- THE PROBLEM -
The data must be written out once more, precisely as given.

- SUPPLIED MATERIAL -
--------------------------------
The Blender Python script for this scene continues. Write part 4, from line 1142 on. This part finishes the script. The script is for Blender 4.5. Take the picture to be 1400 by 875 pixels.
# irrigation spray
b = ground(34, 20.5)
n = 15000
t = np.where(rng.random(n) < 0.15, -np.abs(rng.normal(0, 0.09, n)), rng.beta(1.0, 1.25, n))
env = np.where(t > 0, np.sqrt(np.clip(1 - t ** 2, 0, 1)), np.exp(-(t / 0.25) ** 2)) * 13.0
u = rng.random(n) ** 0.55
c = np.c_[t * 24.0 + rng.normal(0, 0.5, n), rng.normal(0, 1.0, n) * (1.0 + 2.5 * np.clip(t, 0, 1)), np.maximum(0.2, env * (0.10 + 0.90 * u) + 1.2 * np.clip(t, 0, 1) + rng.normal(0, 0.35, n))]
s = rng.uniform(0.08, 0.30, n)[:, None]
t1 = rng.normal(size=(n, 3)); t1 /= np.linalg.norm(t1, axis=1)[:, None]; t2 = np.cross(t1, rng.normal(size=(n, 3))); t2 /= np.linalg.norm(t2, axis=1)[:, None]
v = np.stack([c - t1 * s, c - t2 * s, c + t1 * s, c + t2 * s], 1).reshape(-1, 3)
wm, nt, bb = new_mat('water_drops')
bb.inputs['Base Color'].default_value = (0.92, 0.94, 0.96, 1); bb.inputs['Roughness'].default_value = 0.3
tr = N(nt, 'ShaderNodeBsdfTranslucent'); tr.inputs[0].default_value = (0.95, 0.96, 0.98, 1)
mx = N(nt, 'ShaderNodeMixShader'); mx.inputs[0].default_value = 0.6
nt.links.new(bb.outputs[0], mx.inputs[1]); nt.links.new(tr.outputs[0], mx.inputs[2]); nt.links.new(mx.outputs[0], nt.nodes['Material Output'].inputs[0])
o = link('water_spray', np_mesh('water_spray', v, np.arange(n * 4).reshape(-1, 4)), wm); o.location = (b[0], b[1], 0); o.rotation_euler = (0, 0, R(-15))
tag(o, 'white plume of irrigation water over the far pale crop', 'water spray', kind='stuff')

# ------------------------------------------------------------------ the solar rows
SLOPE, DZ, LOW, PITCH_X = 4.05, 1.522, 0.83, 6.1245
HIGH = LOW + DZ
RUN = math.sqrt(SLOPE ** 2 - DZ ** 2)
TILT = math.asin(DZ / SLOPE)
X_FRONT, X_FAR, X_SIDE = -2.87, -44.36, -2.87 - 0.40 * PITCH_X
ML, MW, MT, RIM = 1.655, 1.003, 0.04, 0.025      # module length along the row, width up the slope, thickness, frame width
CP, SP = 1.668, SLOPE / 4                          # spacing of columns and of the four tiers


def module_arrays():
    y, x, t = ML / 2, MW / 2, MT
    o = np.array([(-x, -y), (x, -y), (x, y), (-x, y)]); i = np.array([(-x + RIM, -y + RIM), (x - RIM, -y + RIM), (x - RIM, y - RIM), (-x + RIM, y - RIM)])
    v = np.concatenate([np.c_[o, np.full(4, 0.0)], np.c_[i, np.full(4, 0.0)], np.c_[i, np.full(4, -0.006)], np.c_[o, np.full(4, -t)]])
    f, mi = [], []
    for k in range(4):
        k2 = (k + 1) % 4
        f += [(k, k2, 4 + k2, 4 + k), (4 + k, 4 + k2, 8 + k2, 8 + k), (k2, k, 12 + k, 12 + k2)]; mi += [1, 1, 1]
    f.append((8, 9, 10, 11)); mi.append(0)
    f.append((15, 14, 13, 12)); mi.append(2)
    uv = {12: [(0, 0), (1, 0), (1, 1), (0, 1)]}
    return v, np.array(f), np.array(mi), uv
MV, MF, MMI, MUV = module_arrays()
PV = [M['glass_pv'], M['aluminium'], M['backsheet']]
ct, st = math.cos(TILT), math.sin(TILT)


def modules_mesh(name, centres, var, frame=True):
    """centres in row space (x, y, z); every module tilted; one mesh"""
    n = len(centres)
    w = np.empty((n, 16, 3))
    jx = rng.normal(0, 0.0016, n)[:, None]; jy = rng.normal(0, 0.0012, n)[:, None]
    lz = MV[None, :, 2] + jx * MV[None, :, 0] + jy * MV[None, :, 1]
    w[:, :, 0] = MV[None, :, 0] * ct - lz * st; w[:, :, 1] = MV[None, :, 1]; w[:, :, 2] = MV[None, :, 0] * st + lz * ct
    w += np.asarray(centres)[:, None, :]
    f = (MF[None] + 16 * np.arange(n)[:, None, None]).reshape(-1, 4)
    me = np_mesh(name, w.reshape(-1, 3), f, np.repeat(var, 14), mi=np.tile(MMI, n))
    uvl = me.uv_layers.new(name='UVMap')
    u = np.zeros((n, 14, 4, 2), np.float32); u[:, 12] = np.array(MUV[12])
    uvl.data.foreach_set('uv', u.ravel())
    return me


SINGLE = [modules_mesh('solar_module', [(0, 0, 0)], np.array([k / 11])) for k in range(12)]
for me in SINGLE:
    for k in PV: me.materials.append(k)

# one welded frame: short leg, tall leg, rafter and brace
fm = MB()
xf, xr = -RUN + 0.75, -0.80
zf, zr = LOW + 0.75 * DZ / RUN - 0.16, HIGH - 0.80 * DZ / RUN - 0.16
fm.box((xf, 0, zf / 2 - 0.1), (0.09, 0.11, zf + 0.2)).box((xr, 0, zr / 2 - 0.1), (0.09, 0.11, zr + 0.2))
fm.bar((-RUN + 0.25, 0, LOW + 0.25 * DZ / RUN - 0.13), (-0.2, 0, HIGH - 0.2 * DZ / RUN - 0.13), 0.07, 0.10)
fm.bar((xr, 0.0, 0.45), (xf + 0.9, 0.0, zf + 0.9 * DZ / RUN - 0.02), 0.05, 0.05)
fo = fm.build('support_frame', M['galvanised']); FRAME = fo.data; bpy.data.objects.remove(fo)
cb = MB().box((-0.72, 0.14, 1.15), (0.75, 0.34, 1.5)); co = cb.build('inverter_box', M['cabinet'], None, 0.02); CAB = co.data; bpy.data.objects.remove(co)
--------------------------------
- ANSWER TO THIS EXERCISE -
The Blender Python script for this scene continues. Write part 4, from line 1142 on. This part finishes the script. The script is for Blender 4.5. Take the picture to be 1400 by 875 pixels.
# irrigation spray
b = ground(34, 20.5)
n = 15000
t = np.where(rng.random(n) < 0.15, -np.abs(rng.normal(0, 0.09, n)), rng.beta(1.0, 1.25, n))
env = np.where(t > 0, np.sqrt(np.clip(1 - t ** 2, 0, 1)), np.exp(-(t / 0.25) ** 2)) * 13.0
u = rng.random(n) ** 0.55
c = np.c_[t * 24.0 + rng.normal(0, 0.5, n), rng.normal(0, 1.0, n) * (1.0 + 2.5 * np.clip(t, 0, 1)), np.maximum(0.2, env * (0.10 + 0.90 * u) + 1.2 * np.clip(t, 0, 1) + rng.normal(0, 0.35, n))]
s = rng.uniform(0.08, 0.30, n)[:, None]
t1 = rng.normal(size=(n, 3)); t1 /= np.linalg.norm(t1, axis=1)[:, None]; t2 = np.cross(t1, rng.normal(size=(n, 3))); t2 /= np.linalg.norm(t2, axis=1)[:, None]
v = np.stack([c - t1 * s, c - t2 * s, c + t1 * s, c + t2 * s], 1).reshape(-1, 3)
wm, nt, bb = new_mat('water_drops')
bb.inputs['Base Color'].default_value = (0.92, 0.94, 0.96, 1); bb.inputs['Roughness'].default_value = 0.3
tr = N(nt, 'ShaderNodeBsdfTranslucent'); tr.inputs[0].default_value = (0.95, 0.96, 0.98, 1)
mx = N(nt, 'ShaderNodeMixShader'); mx.inputs[0].default_value = 0.6
nt.links.new(bb.outputs[0], mx.inputs[1]); nt.links.new(tr.outputs[0], mx.inputs[2]); nt.links.new(mx.outputs[0], nt.nodes['Material Output'].inputs[0])
o = link('water_spray', np_mesh('water_spray', v, np.arange(n * 4).reshape(-1, 4)), wm); o.location = (b[0], b[1], 0); o.rotation_euler = (0, 0, R(-15))
tag(o, 'white plume of irrigation water over the far pale crop', 'water spray', kind='stuff')

# ------------------------------------------------------------------ the solar rows
SLOPE, DZ, LOW, PITCH_X = 4.05, 1.522, 0.83, 6.1245
HIGH = LOW + DZ
RUN = math.sqrt(SLOPE ** 2 - DZ ** 2)
TILT = math.asin(DZ / SLOPE)
X_FRONT, X_FAR, X_SIDE = -2.87, -44.36, -2.87 - 0.40 * PITCH_X
ML, MW, MT, RIM = 1.655, 1.003, 0.04, 0.025      # module length along the row, width up the slope, thickness, frame width
CP, SP = 1.668, SLOPE / 4                          # spacing of columns and of the four tiers


def module_arrays():
    y, x, t = ML / 2, MW / 2, MT
    o = np.array([(-x, -y), (x, -y), (x, y), (-x, y)]); i = np.array([(-x + RIM, -y + RIM), (x - RIM, -y + RIM), (x - RIM, y - RIM), (-x + RIM, y - RIM)])
    v = np.concatenate([np.c_[o, np.full(4, 0.0)], np.c_[i, np.full(4, 0.0)], np.c_[i, np.full(4, -0.006)], np.c_[o, np.full(4, -t)]])
    f, mi = [], []
    for k in range(4):
        k2 = (k + 1) % 4
        f += [(k, k2, 4 + k2, 4 + k), (4 + k, 4 + k2, 8 + k2, 8 + k), (k2, k, 12 + k, 12 + k2)]; mi += [1, 1, 1]
    f.append((8, 9, 10, 11)); mi.append(0)
    f.append((15, 14, 13, 12)); mi.append(2)
    uv = {12: [(0, 0), (1, 0), (1, 1), (0, 1)]}
    return v, np.array(f), np.array(mi), uv
MV, MF, MMI, MUV = module_arrays()
PV = [M['glass_pv'], M['aluminium'], M['backsheet']]
ct, st = math.cos(TILT), math.sin(TILT)


def modules_mesh(name, centres, var, frame=True):
    """centres in row space (x, y, z); every module tilted; one mesh"""
    n = len(centres)
    w = np.empty((n, 16, 3))
    jx = rng.normal(0, 0.0016, n)[:, None]; jy = rng.normal(0, 0.0012, n)[:, None]
    lz = MV[None, :, 2] + jx * MV[None, :, 0] + jy * MV[None, :, 1]
    w[:, :, 0] = MV[None, :, 0] * ct - lz * st; w[:, :, 1] = MV[None, :, 1]; w[:, :, 2] = MV[None, :, 0] * st + lz * ct
    w += np.asarray(centres)[:, None, :]
    f = (MF[None] + 16 * np.arange(n)[:, None, None]).reshape(-1, 4)
    me = np_mesh(name, w.reshape(-1, 3), f, np.repeat(var, 14), mi=np.tile(MMI, n))
    uvl = me.uv_layers.new(name='UVMap')
    u = np.zeros((n, 14, 4, 2), np.float32); u[:, 12] = np.array(MUV[12])
    uvl.data.foreach_set('uv', u.ravel())
    return me


SINGLE = [modules_mesh('solar_module', [(0, 0, 0)], np.array([k / 11])) for k in range(12)]
for me in SINGLE:
    for k in PV: me.materials.append(k)

# one welded frame: short leg, tall leg, rafter and brace
fm = MB()
xf, xr = -RUN + 0.75, -0.80
zf, zr = LOW + 0.75 * DZ / RUN - 0.16, HIGH - 0.80 * DZ / RUN - 0.16
fm.box((xf, 0, zf / 2 - 0.1), (0.09, 0.11, zf + 0.2)).box((xr, 0, zr / 2 - 0.1), (0.09, 0.11, zr + 0.2))
fm.bar((-RUN + 0.25, 0, LOW + 0.25 * DZ / RUN - 0.13), (-0.2, 0, HIGH - 0.2 * DZ / RUN - 0.13), 0.07, 0.10)
fm.bar((xr, 0.0, 0.45), (xf + 0.9, 0.0, zf + 0.9 * DZ / RUN - 0.02), 0.05, 0.05)
fo = fm.build('support_frame', M['galvanised']); FRAME = fo.data; bpy.data.objects.remove(fo)
cb = MB().box((-0.72, 0.14, 1.15), (0.75, 0.34, 1.5)); co = cb.build('inverter_box', M['cabinet'], None, 0.02); CAB = co.data; bpy.data.objects.remove(co)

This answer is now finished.